Multimodal Model Editing (MMED) aims to correct erroneous knowledge in multimodal models. Existing evaluation methods, adapted from textual model editing, overstate success by relying on low-similarity or random inputs, obscure overfitting. We propose a comprehensive locality evaluation framework, covering three key dimensions: random-image locality, no-image locality, and consistent-image locality, operationalized through seven distinct data types, enabling a detailed and structured analysis of multimodal edits. We introduce De-VQA, a dynamic evaluation for visual question answering, uncovering a phenomenon we term transient blindness, overfitting to edit-similar text while ignoring visuals. Token analysis shows edits disproportionately affect textual tokens. We propose locality-aware adversarial losses to balance cross-modal representations. Empirical results demonstrate that our approach consistently outperforms existing baselines, reducing transient blindness and improving locality by 17% on average.

Figures (9)

• Figure 1: Current locality evaluation focuses only on low-similarity data (a), while the edited model fail on high-similarity cases (b).
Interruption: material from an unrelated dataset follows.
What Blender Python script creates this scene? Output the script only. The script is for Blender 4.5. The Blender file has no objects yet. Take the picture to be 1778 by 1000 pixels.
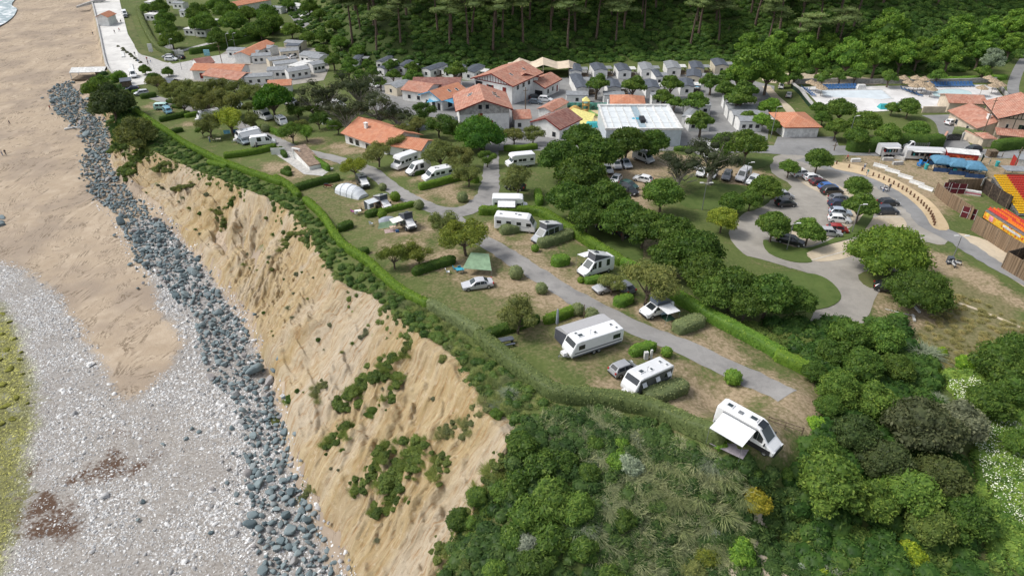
import bpy, math, random
import numpy as np
from mathutils import Vector, Matrix
R = math.radians
rng = np.random.default_rng(7)
random.seed(7)
sc = bpy.context.scene
col = sc.collection

# ---------------- camera, sky, sun, exposure ----------------
CZ, PITCH, FPX = 73.0, R(33.0), 1186.0
cam = bpy.data.objects.new("camera", bpy.data.cameras.new("camera"))
col.objects.link(cam)
cam.location = (0, 0, CZ)
cam.rotation_euler = (math.pi/2 - PITCH, 0, 0)
cam.data.sensor_width = 36.0
cam.data.lens = 36.0*FPX/1778.0
cam.data.clip_start = 1.0
cam.data.clip_end = 4000.0
sc.camera = cam
SUN_EL, SUN_AZ = R(52), R(272)          # hazy light from the sea side
w = bpy.data.worlds.new("World"); sc.world = w; w.use_nodes = True
nt = w.node_tree
bg = nt.nodes["Background"]; bg.inputs[1].default_value = 0.145
sky = nt.nodes.new("ShaderNodeTexSky"); sky.sky_type = 'NISHITA'; sky.sun_disc = False
sky.sun_elevation = SUN_EL; sky.sun_rotation = SUN_AZ; sky.dust_density = 3.0; sky.air_density = 1.0
hs = nt.nodes.new("ShaderNodeHueSaturation"); hs.inputs['Saturation'].default_value = 0.45
nt.links.new(sky.outputs[0], hs.inputs['Color']); nt.links.new(hs.outputs[0], bg.inputs[0])
sl = bpy.data.lights.new("sun", 'SUN'); sl.energy = 2.0; sl.angle = R(15.0); sl.color = (1.0, 0.965, 0.91)
so = bpy.data.objects.new("sun", sl); col.objects.link(so)
sd = Vector((math.cos(SUN_EL)*math.sin(SUN_AZ), math.cos(SUN_EL)*math.cos(SUN_AZ), math.sin(SUN_EL)))
so.rotation_euler = sd.to_track_quat('Z', 'Y').to_euler()
so.location = (0, 0, 200)
sc.view_settings.view_transform = 'Standard'
sc.view_settings.look = 'None'
sc.view_settings.exposure = 0.3
sc.view_settings.gamma = 1.0
sc.render.engine = 'CYCLES'
sc.cycles.max_bounces = 6
sc.cycles.diffuse_bounces = 3
sc.cycles.use_adaptive_sampling = True

# ---------------- geometry helpers ----------------
CP, SP = math.cos(PITCH), math.sin(PITCH)
def PZ(px, py, z):
    """ground position under a picture direction at a known height"""
    u = (px-889.0)/FPX; v = (py-500.0)/FPX
    D = (CZ-z)/(SP+v*CP)
    return (u*D, (CP-v*SP)*D)
def proj(x, y, z):
    fwd = y*CP-(z-CZ)*SP; up = y*SP+(z-CZ)*CP
    return 889+FPX*x/fwd, 500-FPX*up/fwd
def smooth(poly, n=4, closed=False):
    P = np.array(poly, float); out = []
    N = len(P)
    rngi = range(N if closed else N-1)
    for i in rngi:
        p0 = P[(i-1) % N] if (closed or i > 0) else P[i]
        p1 = P[i]; p2 = P[(i+1) % N]
        p3 = P[(i+2) % N] if (closed or i+2 < N) else p2
        for k in range(n):
            t = k/n
            out.append(0.5*((2*p1)+(-p0+p2)*t+(2*p0-5*p1+4*p2-p3)*t*t+(-p0+3*p1-3*p2+p3)*t**3))
    if not closed: out.append(P[-1])
    return np.array(out)
def inside(P, X, Y):
    P = np.asarray(P); c = np.zeros(X.shape, bool)
    x0, y0 = P[-1]
    for x1, y1 in P:
        m = ((y1 > Y) != (y0 > Y))
        if y1 != y0:
            c ^= m & (X < (x0-x1)*(Y-y1)/(y0-y1)+x1)
        x0, y0 = x1, y1
    return c
def dist(P, X, Y, closed=False):
    P = np.asarray(P); d = np.full(X.shape, 1e18)
    n = len(P)
    for i in range(n if closed else n-1):
        ax, ay = P[i]; bx, by = P[(i+1) % n]
        dx, dy = bx-ax, by-ay; L = dx*dx+dy*dy+1e-12
        t = np.clip(((X-ax)*dx+(Y-ay)*dy)/L, 0, 1)
        d = np.minimum(d, (X-ax-t*dx)**2+(Y-ay-t*dy)**2)
    return np.sqrt(d)
def vnoise(X, Y, s=1.0, seed=0, octs=3):
    """smooth value noise in -1..1"""
    out = np.zeros(np.shape(X)); amp = 1.0; tot = 0
    for o in range(octs):
        r = np.random.default_rng(seed*97+o).random((64, 64))*2-1
        x = np.asarray(X)/s*(2**o)+o*17.3; y = np.asarray(Y)/s*(2**o)+o*9.1
        xi = np.floor(x).astype(int); yi = np.floor(y).astype(int)
        fx = x-xi; fy = y-yi; fx = fx*fx*(3-2*fx); fy = fy*fy*(3-2*fy)
        a = r[xi % 64, yi % 64]; b = r[(xi+1) % 64, yi % 64]; c = r[xi % 64, (yi+1) % 64]; d = r[(xi+1) % 64, (yi+1) % 64]
        out += amp*((a*(1-fx)+b*fx)*(1-fy)+(c*(1-fx)+d*fx)*fy); tot += amp; amp *= .5
    return out/tot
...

• Figure 2: Overview of De-VQA: dynamic sampling of related and unrelated image-text pairs $(T_i,I_j)$, $i,j\in\{2,3,4\}$, for the edited pair $(T_1I_1)$. Consistent-Image indicates that either the image or textual input are related to the edited data. Random-Image represents cases of image-text mismatch. No-Image denotes text-only inputs without any accompanying image.
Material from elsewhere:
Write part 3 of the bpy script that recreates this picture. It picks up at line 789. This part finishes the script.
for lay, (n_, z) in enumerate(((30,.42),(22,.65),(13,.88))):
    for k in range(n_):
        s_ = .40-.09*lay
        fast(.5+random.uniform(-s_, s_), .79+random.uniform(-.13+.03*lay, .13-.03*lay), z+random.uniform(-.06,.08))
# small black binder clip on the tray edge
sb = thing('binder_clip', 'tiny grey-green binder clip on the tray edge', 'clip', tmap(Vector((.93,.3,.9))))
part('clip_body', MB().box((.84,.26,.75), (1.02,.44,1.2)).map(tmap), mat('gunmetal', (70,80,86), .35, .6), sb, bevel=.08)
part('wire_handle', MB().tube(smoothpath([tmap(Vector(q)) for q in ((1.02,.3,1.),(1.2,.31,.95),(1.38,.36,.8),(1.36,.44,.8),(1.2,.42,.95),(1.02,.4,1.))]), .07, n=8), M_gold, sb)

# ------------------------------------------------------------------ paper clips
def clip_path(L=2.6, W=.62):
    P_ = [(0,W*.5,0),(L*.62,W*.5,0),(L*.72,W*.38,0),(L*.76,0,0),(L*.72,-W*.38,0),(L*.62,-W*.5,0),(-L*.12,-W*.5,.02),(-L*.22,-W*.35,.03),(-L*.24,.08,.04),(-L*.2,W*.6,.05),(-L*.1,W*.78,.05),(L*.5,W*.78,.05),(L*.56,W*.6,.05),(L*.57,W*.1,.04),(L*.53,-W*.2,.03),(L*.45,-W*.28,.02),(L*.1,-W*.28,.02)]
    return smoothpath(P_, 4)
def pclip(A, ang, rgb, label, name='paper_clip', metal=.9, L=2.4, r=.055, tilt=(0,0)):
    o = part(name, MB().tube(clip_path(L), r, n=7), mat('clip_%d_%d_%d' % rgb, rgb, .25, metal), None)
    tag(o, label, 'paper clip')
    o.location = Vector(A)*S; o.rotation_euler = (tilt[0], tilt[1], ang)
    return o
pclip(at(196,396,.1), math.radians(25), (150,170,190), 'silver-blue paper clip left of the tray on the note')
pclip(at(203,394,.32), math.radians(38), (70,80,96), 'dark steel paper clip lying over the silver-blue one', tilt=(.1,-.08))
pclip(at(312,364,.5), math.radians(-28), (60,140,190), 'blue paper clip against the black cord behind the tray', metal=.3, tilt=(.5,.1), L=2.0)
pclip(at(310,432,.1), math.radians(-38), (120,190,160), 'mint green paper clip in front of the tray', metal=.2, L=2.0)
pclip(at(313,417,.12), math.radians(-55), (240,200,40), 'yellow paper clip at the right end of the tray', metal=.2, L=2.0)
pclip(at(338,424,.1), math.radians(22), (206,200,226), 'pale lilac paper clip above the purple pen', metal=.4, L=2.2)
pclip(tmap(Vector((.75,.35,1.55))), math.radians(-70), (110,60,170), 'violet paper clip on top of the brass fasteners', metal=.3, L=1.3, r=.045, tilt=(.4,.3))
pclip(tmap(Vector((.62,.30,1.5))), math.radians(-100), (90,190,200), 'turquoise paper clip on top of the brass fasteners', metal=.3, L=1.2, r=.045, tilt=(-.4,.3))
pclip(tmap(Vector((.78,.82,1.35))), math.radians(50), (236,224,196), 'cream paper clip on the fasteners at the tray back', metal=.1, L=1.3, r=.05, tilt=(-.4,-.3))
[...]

• Figure 3: Causal information flow in multimodal models. The red paths highlight the causal trace originating from image tokens. After editing high layer (gray area), the causal influence from image tokens is blocked (indicated by the black paths), while the flow from text tokens remains unaffected.
• Figure 4: Main experiment results on Blip2OPT and MiniGPT4. The lower performance of existing editing methods on {CI ($T_2I_2$), RI ($T_1I_3$), NI ($T_1I_4$)}-Loc compared to the better performance on {T,I}-Loc reflects the inadequacies of the original locality evaluation. Our method (black node) can achieve more comprehensive performance in terms of locality.
• Figure 5: Locality metric performance comparison on MiniGPT4. Different colors denote metric types.